Sementara itu, Ketua Jaga Pemilu Erry Riyana Hardjapamekas, mengakui, fenomena pelanggaran netralitas ASN itu dilatarbelakangi oleh adanya konflik kepentingan yang mengganggu integritas ASN. Sebab itu, dia menekankan, ASN harus bertekad kuat untuk menjaga netralitasnya.
Selain ada lembaga pengawas, saat ini ada pula aktor lain yang ikut mengawasi seperti masyarakat sipil yang membentuk gerakan dan siap membantu menjaga keberlangsungan demokrasi di Indonesia.
“Jadi, jika Anda seorang ASN yang sedang berada pada situasi tekanan atau perintah ketidaknetralan menjelang Pemilu dan Pemilihan 2024, jangan ragu untuk melapor melalui kanal-kanal pengaduan yang menjamin kerahasiaan seperti JAGA Pemilu,” kata Erry.
Di samping itu, Anggota Dewan Kehormatan Penyelenggara Pemilu (DKPP) I Dewa Kade Wiarsa Raka Sandi menegaskan, penyelenggara Pemilu juga merupakan salah satu kelompok yang harus diawasi netralitasnya. Terlebih ASN yang bertugas sebagai penyelenggara pemilu. Jika melanggar etika netralitas, maka akan mendapatkan sanksi yang lebih berat karena adanya Kode Etik dan Disiplin ASN serta Kode Etik Penyelenggara Pemilu.

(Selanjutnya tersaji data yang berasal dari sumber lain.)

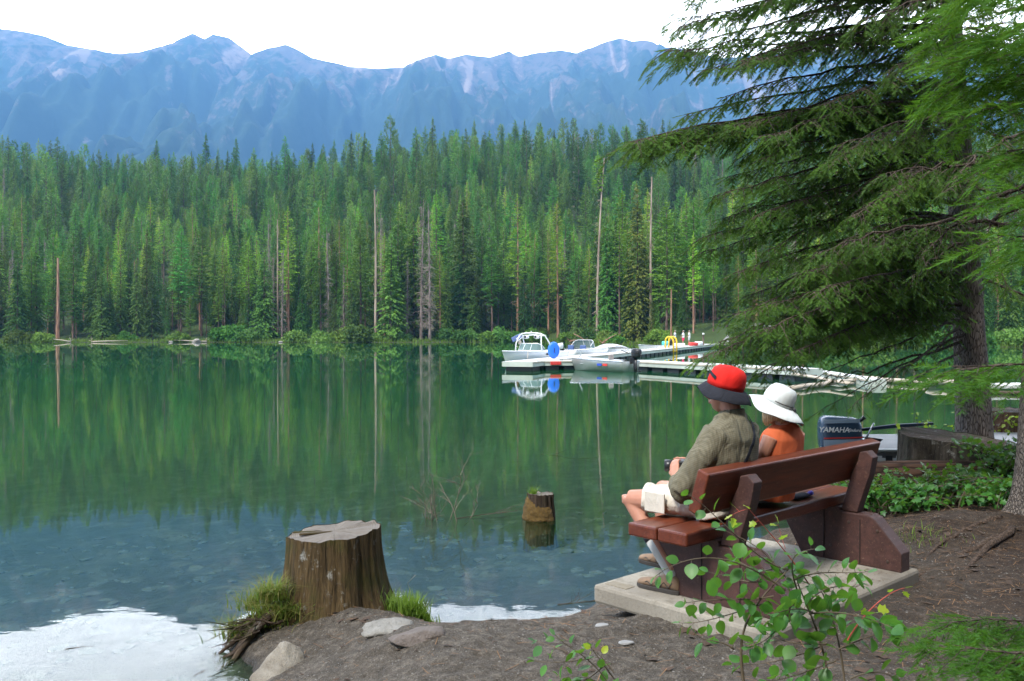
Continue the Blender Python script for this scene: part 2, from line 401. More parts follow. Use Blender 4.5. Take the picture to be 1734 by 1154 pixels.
# ---------------- mountains
SKY = [(-900, 120), (-500, 60), (-200, 90), (0, 50), (40, 55), (75, 62), (115, 78), (205, 93), (240, 90), (290, 76), (328, 58), (348, 67), (362, 60), (390, 66), (432, 97), (455, 84), (485, 77), (505, 86),
       (530, 100), (600, 115), (640, 118), (690, 115), (738, 94), (760, 101), (790, 94), (830, 99), (862, 88), (880, 98), (905, 92), (950, 86), (975, 92), (1005, 80), (1020, 74), (1050, 66), (1070, 72), (1090, 70), (1125, 82), (1160, 84), (1220, 100), (1300, 92), (1500, 80), (1734, 95), (2100, 60), (2700, 110)]
MY = 4600.0
sx = np.array([(a-867)/1500*MY for a, b in SKY]); sz = np.array([CAMZ+(562-b)/1500*MY for a, b in SKY])
mxs = np.linspace(-4600, 4600, 1000); mys = np.concatenate([np.linspace(1500, 3200, 60, False), np.linspace(3200, 4700, 170), np.linspace(4760, 6200, 12)])
MX, MYg = np.meshgrid(mxs, mys)
rid = 1-np.abs(2*fbm(MX/520, MYg/1500, 5, 60, .55)-1)*1.0
rid2 = 1-np.abs(2*fbm(MX/230+3, MYg/700, 4, 80, .55)-1)
crestz = np.interp(MX, sx, sz)
t = np.clip((MYg-1500)/(MY-1500), 0, 1)
prof = .62*t**1.15+.38*t**2.6
back = np.clip((MYg-MY)/1500, 0, 1)
env = 4*t*(1-t)
mz = crestz*prof*(1-.5*back)+(rid-.72)*760*env**.65+(rid2-.75)*330*env**.55+(fbm(MX/60, MYg/90, 5, 90, .62)-.5)*70*np.clip(env+.25, 0, 1)*(1-.25*(t > .985))
mz = np.minimum(mz, CAMZ+(crestz-CAMZ)*(MYg/MY)*(1-.05*(1-t)))-8*(1-t)
mm = grid('mountains', mxs, mys, mz)
chute = np.exp(-((fbm(MX/170, MYg/2600, 3, 120)-.5)/.022)**2)*sstep(t, .62, .8)
slopez = np.clip(mz/np.maximum(crestz, 1), 0, 1.2)
rockf = .62*sstep(slopez, .6, 1.05)*(.1+1.3*(fbm(MX/130+mz/90, MYg/260, 4, 150)))+.75*chute*(fbm(MX/300, MYg/900, 2, 170) > .5)+.30*(fbm(MX/110, MYg/220, 4, 190) > .62)
at = mm.attributes.new('rock', 'FLOAT', 'POINT'); at.data.foreach_set('value', rockf.ravel().astype(np.float32))
struct('mountains', mm, M_MOUNT)
# ================================================================== FAR FOREST
def cards(C, U, W, ls, ws):
    """kite shaped sprays: centre C, along U, across W"""
    n = len(C); ls = ls[:, None]; ws = ws[:, None]
    V = np.stack([C-U*ls*.5, C-U*ls*.05+W*ws*.5, C+U*ls*.5, C-U*ls*.05-W*ws*.5], 1).reshape(-1, 3)
    return V, np.arange(4*n).reshape(-1, 4)
def nrm(a): return a/np.maximum(np.linalg.norm(a, axis=-1, keepdims=True), 1e-9)
def conifer(seed, H, base, Rm, kind='spruce'):
    rg = np.random.default_rng(seed); Cs = []; Us = []; Ws = []; L = []; Wd = []
    z = H*base; dz = {'spruce': .50, 'fir': .52, 'larch': .62, 'pine': .8}[kind]
    while z < H*.985:
        f = (z/H-base)/(1-base)                       # 0 bottom .. 1 top of crown
        if kind == 'spruce': r = Rm*(1-f)**.72*(.75+.25*math.sin(min(1, f*6)*1.57))
        elif kind == 'fir': r = Rm*(1-f)**.68*min(1, .45+f*3)
        elif kind == 'larch': r = Rm*(1-f)**.62*min(1, .4+f*3)
        else: r = Rm*(1-f)**.5*min(1, .45+f*2.5)
        nb = {'spruce': 8, 'fir': 8, 'larch': 7, 'pine': 6}[kind]
        if f > .85: nb = 5
        for b in range(nb):
            if kind != 'spruce' and rg.random() < .12+.25*(f < .15): continue
            ph = rg.random()*6.283; lb = r*rg.uniform(.6, 1.18)+.12; z0 = z+rg.uniform(-.3, .3)
            d = np.array([math.cos(ph), math.sin(ph), 0]); side = np.array([-d[1], d[0], 0])
            rise = {'spruce': -.12-.25*(1-f), 'fir': .05, 'larch': .05, 'pine': .25}[kind]+.55*f
            n = max(3, int(lb*{'spruce': 7.5, 'fir': 7.5, 'larch': 6, 'pine': 8}[kind]))
            t = rg.random(n)**.7; t = .12+.9*t
            if kind == 'pine': t = .55+.5*rg.random(n)
            sag = {'spruce': .30, 'fir': .16, 'larch': .22, 'pine': -.10}[kind]
            wid = (.32*lb*(1.05-t))*(1 if kind != 'pine' else 1.6)+.06
            off = rg.uniform(-1, 1, n)*wid
            P = d*(lb*t)[:, None]+side*off[:, None]; P[:, 2] += z0+lb*(rise*t-sag*t**2)+rg.normal(0, .05 if kind != 'pine' else .28, n)-np.abs(off)*.25
            u = d*1.0+side*(np.sign(off)*.7)[:, None]+rg.normal(0, .25, (n, 3)); u[:, 2] += rise-2*sag*t-.15
            u = nrm(u); wv = nrm(np.cross(u, nrm(np.array([0, 0, 1])+rg.normal(0, .55, (n, 3)))))
            s = {'spruce': .56, 'fir': .54, 'larch': .48, 'pine': .55}[kind]*(.75+.25*(1-f))
            Cs.append(P); Us.append(u); Ws.append(wv); L.append(s*rg.uniform(.7, 1.3, n)); Wd.append(s*rg.uniform(.38, .62, n)*(1.2 if kind == 'pine' else 1))
        z += dz*rg.uniform(.8, 1.2)*(.55+.45*(1-f))
    # leader
    n = 14; zz = np.linspace(H*.94, H*1.01, n); P = np.stack([rg.normal(0, .06, n), rg.normal(0, .06, n), zz], 1)
    u = nrm(np.stack([rg.normal(0, .4, n), rg.normal(0, .4, n), np.ones(n)], 1)); wv = nrm(np.cross(u, rg.normal(0, 1, (n, 3))))
    Cs.append(P); Us.append(u); Ws.append(wv); L.append(np.full(n, .5)); Wd.append(np.full(n, .18))
    V, F = cards(*[np.concatenate(a) for a in (Cs, Us, Ws)], np.concatenate(L), np.concatenate(Wd))
    return mesh_from('crown', V, F)
def trunk_mesh(seed, H, r0, twigs=0, lean=.0, top=.97, base=.1, rt=.18):
    rg = random.Random(seed); mb = MB(); P = []; rr = []
    for i in range(9):
        f = i/8; P.append((math.sin(f*3+seed)*.12*H/28+lean*f*f, math.cos(f*2.3+seed)*.12*H/28, -1.0+(H*top+1.0)*f)); rr.append(r0*(1-(1-rt)*f)*(1.25 if i == 0 else 1))
    mb.tube(P, rr, 8)
    for k in range(twigs):
        z = H*(base+(1-base)*rg.random()*.95); ph = rg.random()*6.283; L_ = rg.uniform(.5, 2.2)*(1.15-z/H); d = Vector((math.cos(ph), math.sin(ph), 0))
        p0 = Vector((0, 0, z)); p1 = p0+d*L_*.6+Vector((0, 0, -.05*L_)); p2 = p0+d*L_+Vector((0, 0, -.35*L_))
        mb.tube([p0, p1, p2], [.035, .022, .008], 3, False)
        for j in range(3):
            q0 = p0.lerp(p2, rg.uniform(.3, .9)); mb.tube([q0, q0+Vector((rg.uniform(-.4, .4), rg.uniform(-.4, .4), -rg.uniform(.1, .5)))], [.016, .006], 3, False)
    return mb.mesh('trunk')
KINDS = {}
def add_kind(k, crown, cm, trunk, tm, H): 
    for me, m in ((crown, cm), (trunk, tm)):
        if me: me.materials.clear(); me.materials.append(m)
    KINDS[k] = (crown, trunk, H)
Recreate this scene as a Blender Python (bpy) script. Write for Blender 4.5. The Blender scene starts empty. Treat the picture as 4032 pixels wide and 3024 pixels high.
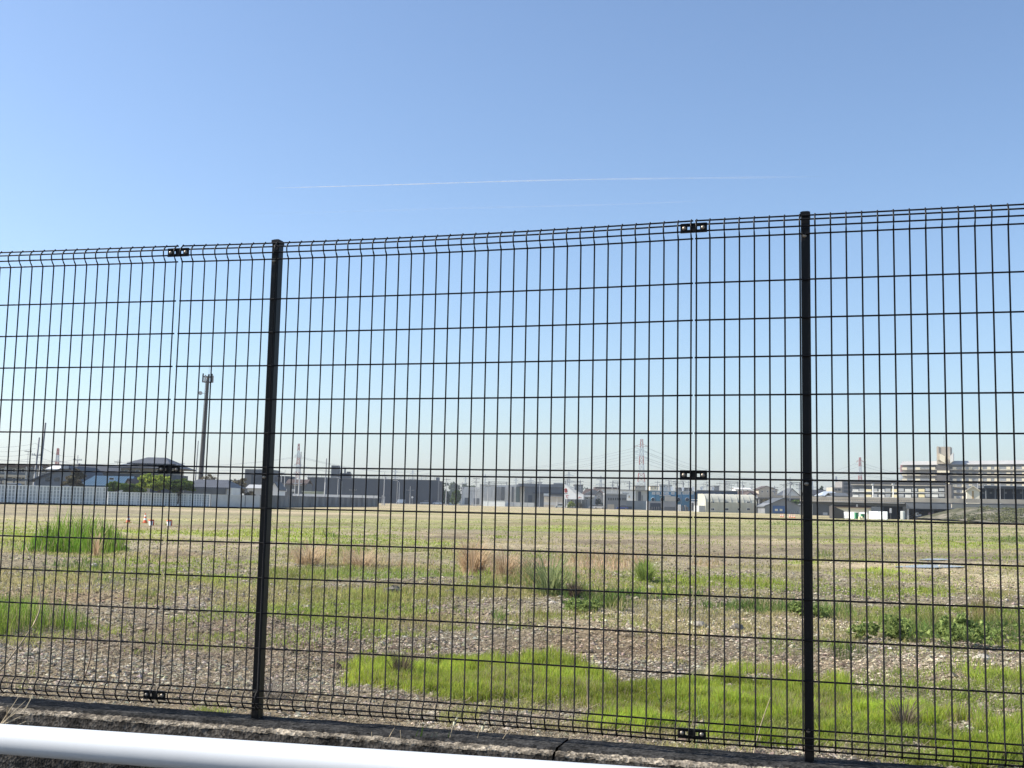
import bpy, math, random
import numpy as np
from mathutils import Vector, Matrix

# ---------------------------------------------------------------- camera
SC = bpy.context.scene
COL = SC.collection
F = 4565.0                      # focal length in photo pixels (photo 4032 x 3024)
CAM = np.array([0.0, 0.0, 1.6])
def rotm(yaw, pitch, roll):
    cy, sy = math.cos(yaw), math.sin(yaw); cp, sp = math.cos(pitch), math.sin(pitch)
    cr, sr = math.cos(roll), math.sin(roll)
    fw = np.array([-sy*cp, cy*cp, sp]); rt = np.array([cy, sy, 0.0]); up = np.cross(rt, fw)
    return np.array([cr*rt+sr*up, -sr*rt+cr*up, fw])
MW = rotm(0.0, math.atan(467/4565), 0.0225)
camd = bpy.data.cameras.new('camera'); cam = bpy.data.objects.new('camera', camd); COL.objects.link(cam)
camd.sensor_fit = 'HORIZONTAL'; camd.sensor_width = 36.0; camd.lens = F/4032*36.0
camd.clip_start = 0.1; camd.clip_end = 30000
m = Matrix.Identity(4)
for i in range(3):
    m[i][0] = MW[0][i]; m[i][1] = MW[1][i]; m[i][2] = -MW[2][i]; m[i][3] = CAM[i]
cam.matrix_world = m
SC.camera = cam

# ---------------------------------------------------------------- sky, sun, exposure
SUN_AZ, SUN_EL = math.radians(-84), math.radians(40)
w = bpy.data.worlds.new('World'); SC.world = w; w.use_nodes = True
nt = w.node_tree; bg = nt.nodes['Background']
sky = nt.nodes.new('ShaderNodeTexSky'); sky.sky_type = 'NISHITA'; sky.sun_disc = False
sky.sun_elevation = SUN_EL; sky.sun_rotation = SUN_AZ
sky.air_density = 1.0; sky.dust_density = 0.9; sky.ozone_density = 4.0; sky.altitude = 20
tint = nt.nodes.new('ShaderNodeVectorMath'); tint.operation = 'MULTIPLY'; tint.inputs[1].default_value = (0.985, 0.985, 0.995)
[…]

“Penyelenggaraan pemilu bukan hanya soal legitimasi atau administrasi yang harus sesuai dengan hukum. Namun juga soal kepercayaan publik yang hanya bisa dibangun dengan mewujudkan pemilu yang profesional, serta penyelenggara yang berintegritas, termasuk ASN di dalamnya,” ujar dia.
Lebih lanjut, Ahli Hukum Tata Negara Universitas Gadjah Mada (UGM) Zainal Arifin Mochtar mengatakan, independensi lembaga negara dalam mengawasi netralitas ASN jelang Pemilu dan Pemilihan 2024 masih belum maksimal. Dia melihat ada ruang kosong di mana lembaga penyelenggara dan pengawas tidak berjalan.
“Lembaga pengawas malah tidak bisa melakukan putusan progresif untuk membangun implikasi hukum. Di saat yang sama, para ASN dan pemimpin ASN yang kita harapkan bisa menjadi netral malah tidak melakukan itu,” kata Zainal.
DIa kemudian menyarankan, Indonesia perlu berbenah untuk mengembalikan demokrasi ke publik, membentuk kelembagaan alternatif yang independen, juga berani merapikan tiga perundang-undangan krusial, yaitu Undang-Undang Pemilu, Undang-Undang Aparatur Sipil Negara, dan Undang-Undang Lembaga Kepresidenan.